Last night I was reminded of the fascinating world of moveable bridges. From the glorious transporter bridges of ports and river estuaries to hulking swing bridges of the New Jersey railroad, these projects would make interesting interdisciplinary case studies for civil and mechanical engineers.
The lightbulb went on when I found this fantastic set of animations on Wikipedia showing the movements of different types of moveable bridges. For me part of the wonder of civil engineering is the scale of the projects. When those massive structures start to move, well, I just have to sit down. But as well as wonder, I think they offer really valuable learning.
A conclusion of research interviews I carried out last year about developing engineering skills for industry was that engineering employers want graduates who can work with people from other backgrounds to solve engineering problems. In my experience as a civil engineering student we felt miles apart from our mechanical cousins down the corridor. Crudely, we were concerned with things that stayed still, and they were concerned with things that moved. Civils courses that had the word ‘dynamic’ in the title were considered hard and we knew our engineering relatives were studying a more difficult degree!
One of the challenges in giving students opportunities for interdisciplinary working is the siloed nature of university departments. This is a problem not just across engineering but also in the built environment. I know of major institutions whose civil engineering and architecture students never meet – at least in any formal capacity. So I am increasingly on the look-out for projects or topics that can bring different disciplines together. And a moveable bridge could be just the ticket.

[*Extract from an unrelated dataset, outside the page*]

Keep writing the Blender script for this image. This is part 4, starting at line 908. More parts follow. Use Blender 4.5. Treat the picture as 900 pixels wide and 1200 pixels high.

At the Constructionarium, where engineering students build scaled versions of engineering structures using real materials, plant and processes, two of the bridge projects on site require already significant movement of the superstructure to complete the structure. At Millau the students construct bridge piers in the gorge and slide the deck units across from the gorge sides. At Kingsgate the two halves are the bridge a constructed on either bank of the river and then rotated into position to meet in the middle – I am still struck by the elegance of this construction method.
Moving a bridge deck once as part of the construction sequence is a starting point, but the real crossover with mechanical engineering begins when the bridge requires a permanent mechanism to make the movement repeatable. At their simplest, moveable bridges require bearings to move the deck units, but a more challenging project would be to have to include hydraulic rams to make get the deck to to lift or swing.
The aim of the crossover is to give students from either bank of this engineering divide the chance to understand the perspective of the people from the other side so that they might work together better in the future. For the civil engineer that might mean understanding how mechanisms are modelled, the dynamic forces on moving elements and the tolerances required to get the structure to work. For mechanical engineers that might mean understanding how a piece of mechanical plant fits into a civil engineering structure and understanding the practicalities of construction on site.
But as well as the educational reasons for wanting to develop a moveable bridge-themed student project, I have a more personal reason. When I lived in New Jersey I’d often take the train to New York, and I would stare out of the window in wonder at the host of moveable bridges of every type that the railroad uses between Jersey City and Elizabeth. We just don’t have the same proliferation of moveable bridges in the UK (maybe we paid more to put our railways on viaducts?).
A couple of years later I had a Saturday job in an office adjacent to Thomas Hetherwick’s roll-up bridge. We’d get people visiting the bridge every day and one time I got chatting to a retired engineer from the states, who it turns out had been a very senior member of staff at the US’s largest moveable bridge specialists. He had worked on and knew a great deal about many of those bridges that I had seen out of the train window in Jersey. Hearing that I was studying engineering, he told me all sorts of fascinating stories.
Six months later after leaving that job, I dropped by to see my old colleagues, and the receptionist gave me an envelope stuffed full of pictures and reports that that engineer had posted me from the states, without a return address – I had no way to say thank you. To make things worse, I then managed to lose this treasure trove. If I am able to contrive to get a moveable bridge project set up at the Constructionarium, it willl be my way of saying thank you to that generous-minded engineer.